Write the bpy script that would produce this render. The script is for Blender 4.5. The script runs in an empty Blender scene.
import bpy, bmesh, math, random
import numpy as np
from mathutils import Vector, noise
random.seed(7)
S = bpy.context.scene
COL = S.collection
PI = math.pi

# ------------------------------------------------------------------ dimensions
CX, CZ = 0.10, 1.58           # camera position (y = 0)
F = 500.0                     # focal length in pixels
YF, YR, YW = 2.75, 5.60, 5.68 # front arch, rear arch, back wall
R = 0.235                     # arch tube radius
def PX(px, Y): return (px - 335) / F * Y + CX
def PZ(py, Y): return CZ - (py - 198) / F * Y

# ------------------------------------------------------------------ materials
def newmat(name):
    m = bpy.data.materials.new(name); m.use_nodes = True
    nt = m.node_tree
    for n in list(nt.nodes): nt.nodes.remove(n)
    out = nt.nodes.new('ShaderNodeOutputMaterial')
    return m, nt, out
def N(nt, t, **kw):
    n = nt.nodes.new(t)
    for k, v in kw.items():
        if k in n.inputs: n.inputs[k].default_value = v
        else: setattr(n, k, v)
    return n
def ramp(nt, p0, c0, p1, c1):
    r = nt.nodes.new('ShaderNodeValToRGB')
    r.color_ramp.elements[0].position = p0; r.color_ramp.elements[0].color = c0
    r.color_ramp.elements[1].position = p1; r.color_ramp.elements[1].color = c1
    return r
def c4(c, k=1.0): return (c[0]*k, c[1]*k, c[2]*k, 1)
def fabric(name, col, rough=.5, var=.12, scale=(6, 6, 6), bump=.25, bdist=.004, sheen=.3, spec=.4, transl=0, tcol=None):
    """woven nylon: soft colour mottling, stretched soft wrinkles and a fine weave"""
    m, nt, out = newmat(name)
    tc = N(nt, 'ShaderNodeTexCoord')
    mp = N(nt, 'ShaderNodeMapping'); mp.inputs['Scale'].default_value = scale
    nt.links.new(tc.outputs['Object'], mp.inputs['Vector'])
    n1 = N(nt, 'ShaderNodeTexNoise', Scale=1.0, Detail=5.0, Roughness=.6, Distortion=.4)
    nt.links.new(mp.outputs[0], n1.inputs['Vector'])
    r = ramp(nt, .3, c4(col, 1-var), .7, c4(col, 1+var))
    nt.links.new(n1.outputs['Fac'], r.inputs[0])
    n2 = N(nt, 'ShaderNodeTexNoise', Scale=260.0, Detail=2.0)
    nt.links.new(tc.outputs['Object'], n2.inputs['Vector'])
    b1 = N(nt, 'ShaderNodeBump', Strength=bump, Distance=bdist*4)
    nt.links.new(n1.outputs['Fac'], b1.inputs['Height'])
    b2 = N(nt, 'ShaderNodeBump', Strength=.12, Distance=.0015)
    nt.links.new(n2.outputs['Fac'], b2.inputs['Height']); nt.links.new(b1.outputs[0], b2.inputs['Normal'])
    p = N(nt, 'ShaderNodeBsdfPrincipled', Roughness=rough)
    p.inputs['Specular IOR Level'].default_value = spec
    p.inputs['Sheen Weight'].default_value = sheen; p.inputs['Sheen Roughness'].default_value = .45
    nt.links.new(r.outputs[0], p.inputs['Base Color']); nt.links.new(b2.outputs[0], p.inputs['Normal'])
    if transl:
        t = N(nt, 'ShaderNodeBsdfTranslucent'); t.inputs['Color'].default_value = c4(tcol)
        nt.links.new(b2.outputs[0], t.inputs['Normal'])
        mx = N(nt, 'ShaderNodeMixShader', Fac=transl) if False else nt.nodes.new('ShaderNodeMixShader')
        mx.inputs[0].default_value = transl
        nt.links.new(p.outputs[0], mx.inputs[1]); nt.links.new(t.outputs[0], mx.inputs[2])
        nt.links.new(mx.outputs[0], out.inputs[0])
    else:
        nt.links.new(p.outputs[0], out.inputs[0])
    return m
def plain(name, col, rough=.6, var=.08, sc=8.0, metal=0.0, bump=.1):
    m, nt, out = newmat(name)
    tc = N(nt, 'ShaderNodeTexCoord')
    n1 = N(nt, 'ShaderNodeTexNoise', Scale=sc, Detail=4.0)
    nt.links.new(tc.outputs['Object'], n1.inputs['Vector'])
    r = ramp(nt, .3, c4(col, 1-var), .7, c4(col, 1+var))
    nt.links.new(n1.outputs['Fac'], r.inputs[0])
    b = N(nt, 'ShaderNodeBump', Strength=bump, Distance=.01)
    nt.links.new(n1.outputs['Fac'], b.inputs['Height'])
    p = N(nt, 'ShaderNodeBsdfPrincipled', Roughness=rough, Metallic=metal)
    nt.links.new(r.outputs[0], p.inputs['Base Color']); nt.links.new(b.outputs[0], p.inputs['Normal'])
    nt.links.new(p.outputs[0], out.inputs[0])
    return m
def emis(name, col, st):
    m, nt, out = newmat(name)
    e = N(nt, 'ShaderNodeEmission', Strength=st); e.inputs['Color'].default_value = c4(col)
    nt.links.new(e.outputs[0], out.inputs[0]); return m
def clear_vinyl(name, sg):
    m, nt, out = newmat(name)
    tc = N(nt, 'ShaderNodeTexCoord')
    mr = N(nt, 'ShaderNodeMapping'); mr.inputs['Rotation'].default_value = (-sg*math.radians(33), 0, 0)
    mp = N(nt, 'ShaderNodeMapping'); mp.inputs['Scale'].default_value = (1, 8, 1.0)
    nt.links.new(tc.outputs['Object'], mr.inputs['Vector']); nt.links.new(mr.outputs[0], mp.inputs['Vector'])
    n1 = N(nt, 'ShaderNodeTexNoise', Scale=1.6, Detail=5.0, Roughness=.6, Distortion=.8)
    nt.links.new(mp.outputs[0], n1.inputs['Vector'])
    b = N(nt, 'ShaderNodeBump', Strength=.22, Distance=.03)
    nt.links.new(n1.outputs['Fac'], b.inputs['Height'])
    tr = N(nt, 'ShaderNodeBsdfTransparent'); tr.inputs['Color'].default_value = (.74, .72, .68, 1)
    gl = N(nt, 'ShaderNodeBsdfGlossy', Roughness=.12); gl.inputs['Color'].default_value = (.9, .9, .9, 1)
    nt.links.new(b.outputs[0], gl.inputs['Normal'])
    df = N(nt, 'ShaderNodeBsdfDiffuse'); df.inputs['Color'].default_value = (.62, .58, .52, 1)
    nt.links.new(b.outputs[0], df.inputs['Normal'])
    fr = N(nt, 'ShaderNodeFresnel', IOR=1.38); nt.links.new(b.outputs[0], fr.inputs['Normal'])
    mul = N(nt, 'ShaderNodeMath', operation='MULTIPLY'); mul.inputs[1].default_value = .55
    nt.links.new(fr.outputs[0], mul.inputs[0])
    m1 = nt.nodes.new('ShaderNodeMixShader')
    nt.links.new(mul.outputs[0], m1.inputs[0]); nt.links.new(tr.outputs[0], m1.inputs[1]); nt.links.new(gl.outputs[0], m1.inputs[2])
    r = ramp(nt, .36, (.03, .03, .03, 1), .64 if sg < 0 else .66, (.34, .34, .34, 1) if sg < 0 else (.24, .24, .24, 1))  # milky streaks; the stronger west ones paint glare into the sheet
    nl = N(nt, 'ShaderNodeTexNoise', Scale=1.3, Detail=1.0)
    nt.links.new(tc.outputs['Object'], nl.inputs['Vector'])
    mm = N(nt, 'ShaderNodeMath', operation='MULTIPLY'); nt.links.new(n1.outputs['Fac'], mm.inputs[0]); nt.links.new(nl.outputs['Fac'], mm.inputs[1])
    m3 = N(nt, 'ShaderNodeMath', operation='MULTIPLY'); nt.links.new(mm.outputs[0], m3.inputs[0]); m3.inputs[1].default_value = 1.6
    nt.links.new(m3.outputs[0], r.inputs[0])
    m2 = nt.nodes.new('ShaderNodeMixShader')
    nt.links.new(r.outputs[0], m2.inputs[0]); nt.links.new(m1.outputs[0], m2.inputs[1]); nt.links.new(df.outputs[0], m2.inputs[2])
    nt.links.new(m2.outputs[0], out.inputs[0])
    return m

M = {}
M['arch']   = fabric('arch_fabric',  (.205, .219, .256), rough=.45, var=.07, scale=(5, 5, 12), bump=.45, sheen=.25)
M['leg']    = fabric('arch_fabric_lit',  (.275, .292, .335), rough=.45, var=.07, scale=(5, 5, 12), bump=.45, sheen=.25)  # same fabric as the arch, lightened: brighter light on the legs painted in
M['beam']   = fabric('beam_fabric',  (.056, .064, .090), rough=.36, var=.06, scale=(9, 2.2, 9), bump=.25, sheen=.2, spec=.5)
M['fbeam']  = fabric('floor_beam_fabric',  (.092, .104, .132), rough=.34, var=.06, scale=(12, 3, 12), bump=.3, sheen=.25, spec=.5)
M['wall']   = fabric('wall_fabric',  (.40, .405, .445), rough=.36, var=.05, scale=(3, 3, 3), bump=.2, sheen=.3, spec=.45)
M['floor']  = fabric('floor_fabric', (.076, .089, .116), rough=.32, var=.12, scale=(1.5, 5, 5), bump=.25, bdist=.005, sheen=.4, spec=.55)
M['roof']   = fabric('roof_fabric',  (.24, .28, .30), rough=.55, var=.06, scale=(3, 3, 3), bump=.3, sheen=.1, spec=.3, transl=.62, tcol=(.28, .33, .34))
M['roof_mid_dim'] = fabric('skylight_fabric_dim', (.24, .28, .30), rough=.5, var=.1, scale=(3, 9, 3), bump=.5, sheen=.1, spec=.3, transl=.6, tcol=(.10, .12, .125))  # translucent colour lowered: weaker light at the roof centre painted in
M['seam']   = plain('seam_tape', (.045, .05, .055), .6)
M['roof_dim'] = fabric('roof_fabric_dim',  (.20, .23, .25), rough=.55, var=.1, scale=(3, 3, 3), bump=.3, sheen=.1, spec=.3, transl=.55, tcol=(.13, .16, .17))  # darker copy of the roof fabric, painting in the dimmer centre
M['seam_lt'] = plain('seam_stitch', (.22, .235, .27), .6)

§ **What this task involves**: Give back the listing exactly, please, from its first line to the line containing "def PZ(py, Y): return CZ - (py - 198) / F * Y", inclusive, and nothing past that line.

§ **Solved exercise**:
Write the bpy script that would produce this render. The script is for Blender 4.5. The script runs in an empty Blender scene.
import bpy, bmesh, math, random
import numpy as np
from mathutils import Vector, noise
random.seed(7)
S = bpy.context.scene
COL = S.collection
PI = math.pi

# ------------------------------------------------------------------ dimensions
CX, CZ = 0.10, 1.58           # camera position (y = 0)
F = 500.0                     # focal length in pixels
YF, YR, YW = 2.75, 5.60, 5.68 # front arch, rear arch, back wall
R = 0.235                     # arch tube radius
def PX(px, Y): return (px - 335) / F * Y + CX
def PZ(py, Y): return CZ - (py - 198) / F * Y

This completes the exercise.